The Taliban have consistently denied the presence of foreign jihadists within Afghanistan, insisting that the country is fully under their control and that they are committed to preventing extremist activity. Yet the emergence of a centralized coordination hub in Kabul directly contradicts these claims. It exposes the regime’s inability or unwillingness to separate its own governance agenda from the transnational ambitions of militant networks operating on its soil. Afghanistan is not merely an unstable state; it is a launchpad for extremism with the potential to destabilize entire regions.
The international community must confront the reality that engagement with the Taliban carries serious risks. Diplomacy, recognition, or security cooperation cannot substitute for verification of Taliban policies on counterterrorism. The presence of a coordination center for foreign jihadists signals that Afghanistan is once again a sanctuary for extremists, where local grievances are transformed into global threats. The Taliban are not neutral arbiters of Afghan security; they are facilitators of a network that could destabilize neighboring states, threaten major powers, and export violence far beyond Afghanistan’s borders.
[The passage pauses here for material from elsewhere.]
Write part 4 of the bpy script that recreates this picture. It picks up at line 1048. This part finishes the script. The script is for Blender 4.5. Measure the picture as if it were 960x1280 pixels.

Afghanistan under the Taliban is no longer merely a domestic challenge. It is a regional and global one, with consequences for China, Russia, Central Asia, and beyond. The myth of the Taliban as a stabilizing force has been shattered by their facilitation of a jihadist command hub in Kabul. Diplomacy based on hope and rhetoric is no longer sufficient. Afghanistan has returned to its dark role as a crucible of global jihad, and the world must act decisively to prevent the consequences from spiraling beyond control.